SHORT EXERCISE
Copy out the listing that follows exactly, dropping every picture.
--- START OF DATA SHOWN ---
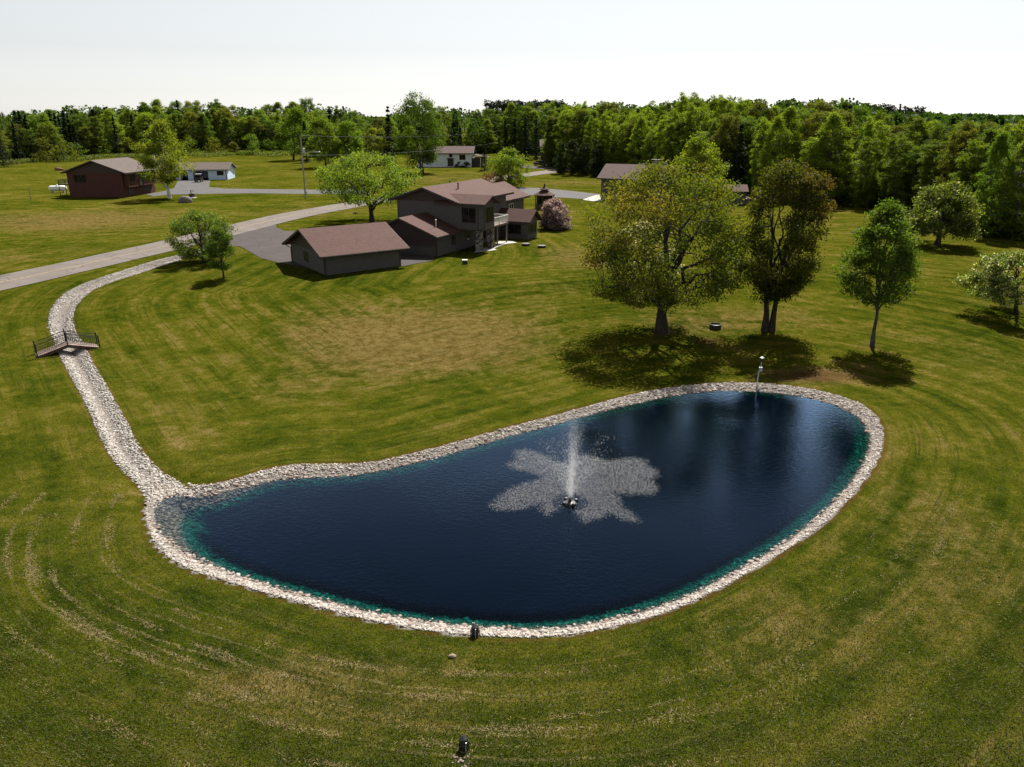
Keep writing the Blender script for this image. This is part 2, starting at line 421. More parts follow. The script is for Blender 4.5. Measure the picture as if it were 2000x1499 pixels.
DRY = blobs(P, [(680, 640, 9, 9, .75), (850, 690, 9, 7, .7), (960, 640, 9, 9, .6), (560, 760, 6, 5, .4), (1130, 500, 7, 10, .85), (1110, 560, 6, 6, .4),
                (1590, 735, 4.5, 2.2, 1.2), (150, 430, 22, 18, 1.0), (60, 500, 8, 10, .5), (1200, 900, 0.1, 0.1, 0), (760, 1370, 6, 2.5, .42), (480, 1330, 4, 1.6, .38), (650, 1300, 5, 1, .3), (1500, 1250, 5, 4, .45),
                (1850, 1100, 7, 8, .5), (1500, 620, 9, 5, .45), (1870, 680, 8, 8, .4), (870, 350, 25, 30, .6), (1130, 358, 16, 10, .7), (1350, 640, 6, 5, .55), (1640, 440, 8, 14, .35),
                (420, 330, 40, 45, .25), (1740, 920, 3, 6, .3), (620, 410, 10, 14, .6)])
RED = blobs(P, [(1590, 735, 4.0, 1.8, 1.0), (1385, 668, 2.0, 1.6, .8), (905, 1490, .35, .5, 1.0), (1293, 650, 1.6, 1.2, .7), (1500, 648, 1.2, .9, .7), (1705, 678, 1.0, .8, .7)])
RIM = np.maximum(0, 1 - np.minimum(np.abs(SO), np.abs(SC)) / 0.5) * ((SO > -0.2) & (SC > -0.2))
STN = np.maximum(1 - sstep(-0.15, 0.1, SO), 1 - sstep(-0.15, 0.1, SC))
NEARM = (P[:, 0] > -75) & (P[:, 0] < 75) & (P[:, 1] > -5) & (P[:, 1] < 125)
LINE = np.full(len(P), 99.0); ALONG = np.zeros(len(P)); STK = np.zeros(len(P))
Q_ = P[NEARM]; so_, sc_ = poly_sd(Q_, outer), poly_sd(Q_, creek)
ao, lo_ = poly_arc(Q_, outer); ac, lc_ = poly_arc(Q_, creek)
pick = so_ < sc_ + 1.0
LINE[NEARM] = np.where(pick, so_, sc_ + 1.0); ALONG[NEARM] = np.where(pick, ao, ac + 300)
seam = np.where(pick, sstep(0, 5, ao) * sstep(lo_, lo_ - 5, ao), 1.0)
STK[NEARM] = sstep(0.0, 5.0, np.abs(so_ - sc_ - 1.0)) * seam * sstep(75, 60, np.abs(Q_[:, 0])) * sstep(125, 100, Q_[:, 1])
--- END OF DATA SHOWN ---
ANSWER FOR THE TASK
Keep writing the Blender script for this image. This is part 2, starting at line 421. More parts follow. The script is for Blender 4.5. Measure the picture as if it were 2000x1499 pixels.
DRY = blobs(P, [(680, 640, 9, 9, .75), (850, 690, 9, 7, .7), (960, 640, 9, 9, .6), (560, 760, 6, 5, .4), (1130, 500, 7, 10, .85), (1110, 560, 6, 6, .4),
                (1590, 735, 4.5, 2.2, 1.2), (150, 430, 22, 18, 1.0), (60, 500, 8, 10, .5), (1200, 900, 0.1, 0.1, 0), (760, 1370, 6, 2.5, .42), (480, 1330, 4, 1.6, .38), (650, 1300, 5, 1, .3), (1500, 1250, 5, 4, .45),
                (1850, 1100, 7, 8, .5), (1500, 620, 9, 5, .45), (1870, 680, 8, 8, .4), (870, 350, 25, 30, .6), (1130, 358, 16, 10, .7), (1350, 640, 6, 5, .55), (1640, 440, 8, 14, .35),
                (420, 330, 40, 45, .25), (1740, 920, 3, 6, .3), (620, 410, 10, 14, .6)])
RED = blobs(P, [(1590, 735, 4.0, 1.8, 1.0), (1385, 668, 2.0, 1.6, .8), (905, 1490, .35, .5, 1.0), (1293, 650, 1.6, 1.2, .7), (1500, 648, 1.2, .9, .7), (1705, 678, 1.0, .8, .7)])
RIM = np.maximum(0, 1 - np.minimum(np.abs(SO), np.abs(SC)) / 0.5) * ((SO > -0.2) & (SC > -0.2))
STN = np.maximum(1 - sstep(-0.15, 0.1, SO), 1 - sstep(-0.15, 0.1, SC))
NEARM = (P[:, 0] > -75) & (P[:, 0] < 75) & (P[:, 1] > -5) & (P[:, 1] < 125)
LINE = np.full(len(P), 99.0); ALONG = np.zeros(len(P)); STK = np.zeros(len(P))
Q_ = P[NEARM]; so_, sc_ = poly_sd(Q_, outer), poly_sd(Q_, creek)
ao, lo_ = poly_arc(Q_, outer); ac, lc_ = poly_arc(Q_, creek)
pick = so_ < sc_ + 1.0
LINE[NEARM] = np.where(pick, so_, sc_ + 1.0); ALONG[NEARM] = np.where(pick, ao, ac + 300)
seam = np.where(pick, sstep(0, 5, ao) * sstep(lo_, lo_ - 5, ao), 1.0)
STK[NEARM] = sstep(0.0, 5.0, np.abs(so_ - sc_ - 1.0)) * seam * sstep(75, 60, np.abs(Q_[:, 0])) * sstep(125, 100, Q_[:, 1])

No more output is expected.